I pensionati e gli autonomi resteranno a bocca asciutta. È questa la notizia arrivata ieri da Matteo Renzi, che dopo aver invitato gli italiani «ad andare tranquillamente in vacanza» (l’ultimo che doveva “stare sereno” è stato buttato fuori da Palazzo Chigi) perché «il Paese ha le condizioni per ripartire in maniera straordinaria» si è tranquillamente rimangiato la promessa di allargare la platea del bonus Irpef alle categorie ora escluse.
«Dal 2015 i pensionati saranno dentro la stessa misura prevista nel decreto 80 euro», aveva assicurato il premier lo scorso 23 maggio durante una trasmissione della Rai, ribadendo un concetto già espresso altre volte. Eppure, adesso, malgrado il ritrovato ottimsimo, sembra che i soldi non ci siano più. «Non sono in grado di garantire l’estensione del bonus, ci proveremo», ha confessato ieri in conferenza stampa, lasciando di stucco i giornalisti e facendo di nuovo intravedere quelle incertezze sui conti pubblici che già nei giorni scorsi, con le ammissioni sulla crescita che non c’è, avevano fatto capolino.
Il premier continua ad ostentare sicurezza. «Le cose si stanno rimettendo in carreggiata», ha spiegato, «e quindi non c’è nessuna stangata in arrivo, anche perché la manovra fatta a marzo è stata per togliere tasse, non per metterle». Ma la sensazione è che le difficoltà parlamentari nel fare andare avanti le riforme e l’avvicinarsi dell’autunno, con il rischio che le stime del Def siano pesantemente smentite dalla congiuntura, stiano iniziando ad ingolfare il motore del premier.
«L’economia rallenta, viaggia ad un livello inferiore a quello delle stime che indicavano uno 0,8%. Bisognerà attendere mercoledì (quando arriveranno i dati Istat sul secondo trimestre, ndr)», ha spiegato il ministro dell’Economia, Pier Carlo Padoan. «Gli Usa hanno registrato la crescita del 4% nel secondo trimestre», ha poi aggiunto Renzi allargando le braccia, « per noi che sia lo zero o lo zero virgola sei dovremo comunque impegnarci tutti».

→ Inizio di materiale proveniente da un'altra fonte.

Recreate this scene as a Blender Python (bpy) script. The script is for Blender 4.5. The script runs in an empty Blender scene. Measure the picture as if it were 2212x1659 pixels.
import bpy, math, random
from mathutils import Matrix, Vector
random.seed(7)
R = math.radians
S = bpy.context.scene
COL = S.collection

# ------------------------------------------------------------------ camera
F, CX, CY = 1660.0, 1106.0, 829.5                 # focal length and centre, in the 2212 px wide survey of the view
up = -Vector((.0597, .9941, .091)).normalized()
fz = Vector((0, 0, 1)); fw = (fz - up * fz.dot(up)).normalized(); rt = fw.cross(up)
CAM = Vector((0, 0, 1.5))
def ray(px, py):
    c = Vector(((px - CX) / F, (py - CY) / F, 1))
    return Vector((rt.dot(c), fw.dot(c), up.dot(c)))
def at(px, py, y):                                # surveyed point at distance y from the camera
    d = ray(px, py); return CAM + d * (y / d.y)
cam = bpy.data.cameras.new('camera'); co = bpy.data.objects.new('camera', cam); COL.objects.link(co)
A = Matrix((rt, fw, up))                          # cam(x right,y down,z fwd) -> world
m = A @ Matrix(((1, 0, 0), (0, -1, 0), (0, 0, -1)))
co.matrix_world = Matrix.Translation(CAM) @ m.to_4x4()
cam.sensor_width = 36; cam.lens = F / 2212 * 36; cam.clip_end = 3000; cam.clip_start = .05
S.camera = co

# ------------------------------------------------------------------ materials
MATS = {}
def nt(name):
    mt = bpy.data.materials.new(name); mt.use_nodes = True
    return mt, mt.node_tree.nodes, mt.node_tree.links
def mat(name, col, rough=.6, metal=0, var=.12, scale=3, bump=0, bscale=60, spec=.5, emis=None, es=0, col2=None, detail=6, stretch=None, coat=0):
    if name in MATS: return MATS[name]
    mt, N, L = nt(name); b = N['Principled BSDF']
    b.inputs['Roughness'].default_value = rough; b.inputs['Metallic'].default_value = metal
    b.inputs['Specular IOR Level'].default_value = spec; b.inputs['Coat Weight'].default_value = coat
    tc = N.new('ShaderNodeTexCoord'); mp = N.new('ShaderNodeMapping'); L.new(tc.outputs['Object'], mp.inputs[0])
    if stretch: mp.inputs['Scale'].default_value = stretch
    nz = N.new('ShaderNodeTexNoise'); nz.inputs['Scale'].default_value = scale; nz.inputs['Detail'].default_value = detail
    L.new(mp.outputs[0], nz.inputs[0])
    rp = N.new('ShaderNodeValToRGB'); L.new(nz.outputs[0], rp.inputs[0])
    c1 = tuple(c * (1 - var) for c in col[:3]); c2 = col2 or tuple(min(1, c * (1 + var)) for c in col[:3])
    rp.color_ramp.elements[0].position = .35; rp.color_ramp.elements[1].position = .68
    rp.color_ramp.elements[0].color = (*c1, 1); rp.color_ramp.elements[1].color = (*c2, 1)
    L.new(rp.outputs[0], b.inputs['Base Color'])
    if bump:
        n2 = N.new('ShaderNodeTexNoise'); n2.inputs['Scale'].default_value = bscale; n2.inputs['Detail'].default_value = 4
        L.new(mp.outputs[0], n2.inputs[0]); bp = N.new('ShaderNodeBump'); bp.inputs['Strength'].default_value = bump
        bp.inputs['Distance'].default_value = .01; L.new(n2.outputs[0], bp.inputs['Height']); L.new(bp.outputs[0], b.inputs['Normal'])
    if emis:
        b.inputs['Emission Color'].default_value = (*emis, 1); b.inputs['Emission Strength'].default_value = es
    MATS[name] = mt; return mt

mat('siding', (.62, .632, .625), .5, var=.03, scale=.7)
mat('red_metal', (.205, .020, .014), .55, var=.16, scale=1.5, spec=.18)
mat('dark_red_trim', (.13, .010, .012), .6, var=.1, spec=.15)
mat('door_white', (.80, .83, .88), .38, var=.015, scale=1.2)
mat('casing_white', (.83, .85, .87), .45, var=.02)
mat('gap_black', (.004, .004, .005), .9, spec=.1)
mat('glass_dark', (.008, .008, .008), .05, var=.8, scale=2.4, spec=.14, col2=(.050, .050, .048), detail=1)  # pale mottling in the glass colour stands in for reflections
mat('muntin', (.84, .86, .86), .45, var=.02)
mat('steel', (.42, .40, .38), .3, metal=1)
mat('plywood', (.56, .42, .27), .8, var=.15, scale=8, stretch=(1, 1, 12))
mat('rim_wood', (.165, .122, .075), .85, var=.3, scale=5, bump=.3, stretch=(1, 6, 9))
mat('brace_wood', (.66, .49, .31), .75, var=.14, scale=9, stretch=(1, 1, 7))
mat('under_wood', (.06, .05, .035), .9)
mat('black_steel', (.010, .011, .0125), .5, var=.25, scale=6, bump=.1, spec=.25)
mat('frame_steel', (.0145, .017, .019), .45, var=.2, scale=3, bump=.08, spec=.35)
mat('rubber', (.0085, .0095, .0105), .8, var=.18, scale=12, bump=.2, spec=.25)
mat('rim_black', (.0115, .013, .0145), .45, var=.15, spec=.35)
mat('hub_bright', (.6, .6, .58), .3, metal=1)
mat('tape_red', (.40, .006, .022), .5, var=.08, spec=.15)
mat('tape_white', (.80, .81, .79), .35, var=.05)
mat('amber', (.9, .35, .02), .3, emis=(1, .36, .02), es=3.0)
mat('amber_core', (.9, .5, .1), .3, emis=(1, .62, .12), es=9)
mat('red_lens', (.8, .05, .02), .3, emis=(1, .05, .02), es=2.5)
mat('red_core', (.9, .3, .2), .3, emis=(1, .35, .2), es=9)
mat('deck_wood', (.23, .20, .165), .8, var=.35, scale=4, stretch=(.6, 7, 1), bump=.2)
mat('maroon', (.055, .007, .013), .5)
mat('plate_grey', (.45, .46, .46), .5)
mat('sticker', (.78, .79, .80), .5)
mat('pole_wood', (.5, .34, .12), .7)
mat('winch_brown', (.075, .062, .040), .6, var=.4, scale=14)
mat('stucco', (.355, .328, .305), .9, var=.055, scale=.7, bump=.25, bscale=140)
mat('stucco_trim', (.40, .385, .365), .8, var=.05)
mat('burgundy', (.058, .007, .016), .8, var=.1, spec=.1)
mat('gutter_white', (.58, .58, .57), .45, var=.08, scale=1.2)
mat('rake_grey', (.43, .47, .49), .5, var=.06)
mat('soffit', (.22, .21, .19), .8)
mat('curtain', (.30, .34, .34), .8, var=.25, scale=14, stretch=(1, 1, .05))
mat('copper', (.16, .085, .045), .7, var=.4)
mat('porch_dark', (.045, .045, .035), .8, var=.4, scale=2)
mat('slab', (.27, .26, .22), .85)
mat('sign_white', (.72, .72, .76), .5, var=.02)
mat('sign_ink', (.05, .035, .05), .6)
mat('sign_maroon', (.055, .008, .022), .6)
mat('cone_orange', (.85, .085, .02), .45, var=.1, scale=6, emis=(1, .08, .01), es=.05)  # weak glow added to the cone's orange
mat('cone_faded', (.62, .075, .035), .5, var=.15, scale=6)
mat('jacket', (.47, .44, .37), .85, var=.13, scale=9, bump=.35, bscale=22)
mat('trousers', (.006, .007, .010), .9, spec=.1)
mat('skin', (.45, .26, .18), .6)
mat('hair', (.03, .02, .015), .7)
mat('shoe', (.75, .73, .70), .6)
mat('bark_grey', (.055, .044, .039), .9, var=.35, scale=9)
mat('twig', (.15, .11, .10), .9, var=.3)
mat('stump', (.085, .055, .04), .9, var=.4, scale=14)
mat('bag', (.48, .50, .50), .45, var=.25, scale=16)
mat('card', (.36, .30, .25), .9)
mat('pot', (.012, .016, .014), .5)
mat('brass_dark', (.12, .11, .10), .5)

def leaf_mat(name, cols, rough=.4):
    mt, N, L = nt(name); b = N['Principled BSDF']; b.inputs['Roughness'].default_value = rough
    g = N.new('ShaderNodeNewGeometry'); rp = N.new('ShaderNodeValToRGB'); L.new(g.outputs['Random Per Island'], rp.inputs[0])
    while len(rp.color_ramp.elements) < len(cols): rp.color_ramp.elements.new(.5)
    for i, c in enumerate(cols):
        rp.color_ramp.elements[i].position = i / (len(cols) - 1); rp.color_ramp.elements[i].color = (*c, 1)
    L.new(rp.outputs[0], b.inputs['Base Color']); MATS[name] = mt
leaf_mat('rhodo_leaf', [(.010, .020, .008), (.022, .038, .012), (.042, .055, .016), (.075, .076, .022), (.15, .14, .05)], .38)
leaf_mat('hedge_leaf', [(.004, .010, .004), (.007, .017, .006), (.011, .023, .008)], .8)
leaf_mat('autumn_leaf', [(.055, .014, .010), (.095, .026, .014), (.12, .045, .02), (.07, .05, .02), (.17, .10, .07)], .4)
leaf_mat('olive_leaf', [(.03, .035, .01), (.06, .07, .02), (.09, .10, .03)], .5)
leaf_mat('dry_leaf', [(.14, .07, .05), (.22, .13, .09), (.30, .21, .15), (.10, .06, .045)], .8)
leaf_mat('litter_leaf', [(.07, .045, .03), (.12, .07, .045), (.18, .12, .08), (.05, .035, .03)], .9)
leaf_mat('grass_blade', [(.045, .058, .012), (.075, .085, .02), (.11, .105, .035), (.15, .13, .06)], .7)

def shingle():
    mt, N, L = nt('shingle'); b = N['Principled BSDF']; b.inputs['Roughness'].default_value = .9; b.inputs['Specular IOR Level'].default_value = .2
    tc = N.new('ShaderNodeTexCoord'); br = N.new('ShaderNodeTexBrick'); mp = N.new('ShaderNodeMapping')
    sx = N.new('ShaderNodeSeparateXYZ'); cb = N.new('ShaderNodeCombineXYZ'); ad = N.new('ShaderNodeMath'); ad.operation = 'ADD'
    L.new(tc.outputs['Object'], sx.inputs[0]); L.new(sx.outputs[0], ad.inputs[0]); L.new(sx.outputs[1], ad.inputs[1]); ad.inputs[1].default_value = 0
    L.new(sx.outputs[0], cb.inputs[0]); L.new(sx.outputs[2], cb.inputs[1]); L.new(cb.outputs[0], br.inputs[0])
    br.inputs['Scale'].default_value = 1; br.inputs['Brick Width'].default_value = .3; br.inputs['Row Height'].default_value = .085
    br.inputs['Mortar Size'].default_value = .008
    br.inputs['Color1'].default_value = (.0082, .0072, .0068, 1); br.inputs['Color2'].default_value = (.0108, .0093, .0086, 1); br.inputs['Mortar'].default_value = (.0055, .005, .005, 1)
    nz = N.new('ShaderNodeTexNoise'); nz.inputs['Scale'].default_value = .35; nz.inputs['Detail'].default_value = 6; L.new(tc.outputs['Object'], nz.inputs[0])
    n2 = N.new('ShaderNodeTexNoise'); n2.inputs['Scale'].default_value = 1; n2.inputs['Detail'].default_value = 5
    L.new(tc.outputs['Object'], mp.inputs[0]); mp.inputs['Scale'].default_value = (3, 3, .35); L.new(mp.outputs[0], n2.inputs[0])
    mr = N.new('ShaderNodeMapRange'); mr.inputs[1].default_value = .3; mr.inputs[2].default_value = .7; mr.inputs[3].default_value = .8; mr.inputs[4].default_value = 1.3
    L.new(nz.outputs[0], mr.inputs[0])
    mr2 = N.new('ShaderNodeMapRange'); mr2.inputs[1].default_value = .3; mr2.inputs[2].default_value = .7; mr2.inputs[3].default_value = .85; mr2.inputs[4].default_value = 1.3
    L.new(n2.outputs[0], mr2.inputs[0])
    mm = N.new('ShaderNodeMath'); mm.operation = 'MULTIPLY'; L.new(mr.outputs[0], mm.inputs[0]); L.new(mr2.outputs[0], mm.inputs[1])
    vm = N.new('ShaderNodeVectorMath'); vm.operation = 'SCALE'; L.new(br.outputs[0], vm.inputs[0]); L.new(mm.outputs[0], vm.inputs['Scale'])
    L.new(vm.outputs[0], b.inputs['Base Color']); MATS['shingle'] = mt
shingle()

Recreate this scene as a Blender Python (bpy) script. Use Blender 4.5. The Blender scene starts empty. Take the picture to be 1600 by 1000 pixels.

Ma segnali di difficoltà arrivano anche da altri fronti. Secondo fonti di Palazzo Chigi, ad esempio, negli ambienti di governo starebbe circolando l’ipotesi, clamorosa rispetto alle ambizioni del cronoprogramma, di far decadere il decreto competitività.
Il testo ha concluso ieri l’esame nelle commissioni della Camera e passerà da lunedì all’esame dell’aula. Ma c’è chi fa notare che i tempi stanno diventando troppo stretti per un altro passaggio al Senato (la scadenza è per il 23 agosto) e che la mancata conversione potrebbe anche non essere un danno considerato che i passaggi parlamentari hanno riempito il provvedimento di contenuti troppo eterogenei.
In rampa di lancio, invece, lo sblocca Italia, un progetto in 10 punti che il governo mette a disposizione del dibattito pubblico e che sarà approvato con un decreto e un ddl nel Consiglio dei ministri in programma per fine agosto.
Il piatto forte è sicuramente l’intervento sui cantieri. Si tratterebbe di sbloccare 14 grandi opere ferme e già finanziate, con un impatto di 30 miliardi (il 57% da risorse private) e fino a 95mila nuovi posti di lavoro. Altro capitolo importante è quello dell’edilizia. Sarà stabilizzato l’ecobonus e arrivano sgravi fiscali per chi acquista case e le affitta a contratto concordato. Sulla burocrazia sono previsti interventi di defiscalizzazione, project bond, bancabilità dei progetti e parternariato pubblico privato che valgono 6 miliardi.